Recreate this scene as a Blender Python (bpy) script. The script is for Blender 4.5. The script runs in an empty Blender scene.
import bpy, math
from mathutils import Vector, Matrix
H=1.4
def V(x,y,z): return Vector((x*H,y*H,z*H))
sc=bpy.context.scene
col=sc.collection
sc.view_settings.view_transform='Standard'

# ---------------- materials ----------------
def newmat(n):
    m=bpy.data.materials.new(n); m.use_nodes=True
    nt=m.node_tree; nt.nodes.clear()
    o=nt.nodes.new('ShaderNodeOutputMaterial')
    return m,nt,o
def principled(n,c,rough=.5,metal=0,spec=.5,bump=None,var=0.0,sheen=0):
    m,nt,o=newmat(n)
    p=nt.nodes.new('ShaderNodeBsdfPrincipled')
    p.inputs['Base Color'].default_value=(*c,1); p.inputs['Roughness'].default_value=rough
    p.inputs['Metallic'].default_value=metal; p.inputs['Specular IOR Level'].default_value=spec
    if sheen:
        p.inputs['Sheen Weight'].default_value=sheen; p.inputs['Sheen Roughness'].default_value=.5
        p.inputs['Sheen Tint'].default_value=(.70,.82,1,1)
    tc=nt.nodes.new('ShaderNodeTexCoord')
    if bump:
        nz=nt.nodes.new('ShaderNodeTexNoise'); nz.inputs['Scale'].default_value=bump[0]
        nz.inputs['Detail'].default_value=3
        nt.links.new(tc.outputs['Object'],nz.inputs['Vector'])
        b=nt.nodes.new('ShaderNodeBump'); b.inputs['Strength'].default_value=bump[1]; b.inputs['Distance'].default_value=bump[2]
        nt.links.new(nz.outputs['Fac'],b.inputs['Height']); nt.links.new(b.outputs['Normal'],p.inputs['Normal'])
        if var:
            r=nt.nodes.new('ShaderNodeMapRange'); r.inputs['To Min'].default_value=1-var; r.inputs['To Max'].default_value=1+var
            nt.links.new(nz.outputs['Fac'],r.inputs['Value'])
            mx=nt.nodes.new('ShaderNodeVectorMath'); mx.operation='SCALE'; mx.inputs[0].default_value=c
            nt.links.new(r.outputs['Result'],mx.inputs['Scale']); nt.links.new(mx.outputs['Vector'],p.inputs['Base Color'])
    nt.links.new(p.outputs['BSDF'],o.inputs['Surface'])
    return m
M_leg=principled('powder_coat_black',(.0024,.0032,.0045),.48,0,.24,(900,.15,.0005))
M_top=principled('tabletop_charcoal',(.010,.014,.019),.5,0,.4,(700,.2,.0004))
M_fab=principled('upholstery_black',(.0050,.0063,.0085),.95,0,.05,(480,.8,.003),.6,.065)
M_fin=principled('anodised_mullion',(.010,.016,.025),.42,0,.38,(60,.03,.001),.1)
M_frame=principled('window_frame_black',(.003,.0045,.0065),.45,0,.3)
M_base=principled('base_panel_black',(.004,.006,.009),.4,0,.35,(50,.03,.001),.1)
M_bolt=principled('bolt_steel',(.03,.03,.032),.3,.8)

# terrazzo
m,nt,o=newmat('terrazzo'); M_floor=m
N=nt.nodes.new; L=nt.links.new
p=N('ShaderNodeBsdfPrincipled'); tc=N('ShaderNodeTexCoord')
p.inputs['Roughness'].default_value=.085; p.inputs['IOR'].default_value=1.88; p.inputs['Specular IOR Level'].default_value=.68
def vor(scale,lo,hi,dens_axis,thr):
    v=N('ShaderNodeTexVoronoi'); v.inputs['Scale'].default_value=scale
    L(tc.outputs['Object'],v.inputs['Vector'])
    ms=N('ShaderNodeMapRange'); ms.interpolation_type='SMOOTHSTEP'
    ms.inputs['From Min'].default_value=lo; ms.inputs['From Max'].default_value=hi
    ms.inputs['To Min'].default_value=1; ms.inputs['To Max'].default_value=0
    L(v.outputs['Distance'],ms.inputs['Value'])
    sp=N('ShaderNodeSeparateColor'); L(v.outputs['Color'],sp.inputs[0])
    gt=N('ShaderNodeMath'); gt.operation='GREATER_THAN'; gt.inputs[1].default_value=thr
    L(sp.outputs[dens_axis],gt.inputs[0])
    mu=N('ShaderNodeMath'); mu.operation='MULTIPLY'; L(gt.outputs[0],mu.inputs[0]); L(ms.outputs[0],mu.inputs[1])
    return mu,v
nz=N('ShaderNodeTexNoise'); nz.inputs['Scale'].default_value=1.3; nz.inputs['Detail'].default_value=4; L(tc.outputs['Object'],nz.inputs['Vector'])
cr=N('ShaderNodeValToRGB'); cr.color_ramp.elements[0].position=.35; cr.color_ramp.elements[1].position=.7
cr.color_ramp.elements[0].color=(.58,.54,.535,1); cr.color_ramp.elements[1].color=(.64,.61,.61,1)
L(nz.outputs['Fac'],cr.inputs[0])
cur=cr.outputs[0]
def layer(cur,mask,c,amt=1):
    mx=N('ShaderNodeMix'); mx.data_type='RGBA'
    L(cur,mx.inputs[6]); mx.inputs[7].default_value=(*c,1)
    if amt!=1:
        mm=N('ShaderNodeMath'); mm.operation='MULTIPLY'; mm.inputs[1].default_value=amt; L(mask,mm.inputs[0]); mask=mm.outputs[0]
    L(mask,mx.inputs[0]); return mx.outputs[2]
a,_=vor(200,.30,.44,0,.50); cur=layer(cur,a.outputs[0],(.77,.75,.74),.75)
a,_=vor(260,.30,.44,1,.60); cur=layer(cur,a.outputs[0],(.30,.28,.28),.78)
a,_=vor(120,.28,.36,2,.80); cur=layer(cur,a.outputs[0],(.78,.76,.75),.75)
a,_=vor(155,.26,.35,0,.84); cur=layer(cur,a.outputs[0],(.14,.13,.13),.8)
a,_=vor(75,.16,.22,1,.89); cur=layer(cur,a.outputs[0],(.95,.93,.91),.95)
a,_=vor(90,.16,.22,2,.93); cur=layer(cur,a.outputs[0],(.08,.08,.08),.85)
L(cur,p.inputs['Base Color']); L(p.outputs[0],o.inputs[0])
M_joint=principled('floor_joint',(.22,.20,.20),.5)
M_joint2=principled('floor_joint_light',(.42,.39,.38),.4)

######

§ Exercise instructions:
What are the exact lines from the beginning of the material through the line containing "sc.view_settings.view_transform='Standard'"? Write out those lines alone.

§ Full response:
Recreate this scene as a Blender Python (bpy) script. The script is for Blender 4.5. The script runs in an empty Blender scene.
import bpy, math
from mathutils import Vector, Matrix
H=1.4
def V(x,y,z): return Vector((x*H,y*H,z*H))
sc=bpy.context.scene
col=sc.collection
sc.view_settings.view_transform='Standard'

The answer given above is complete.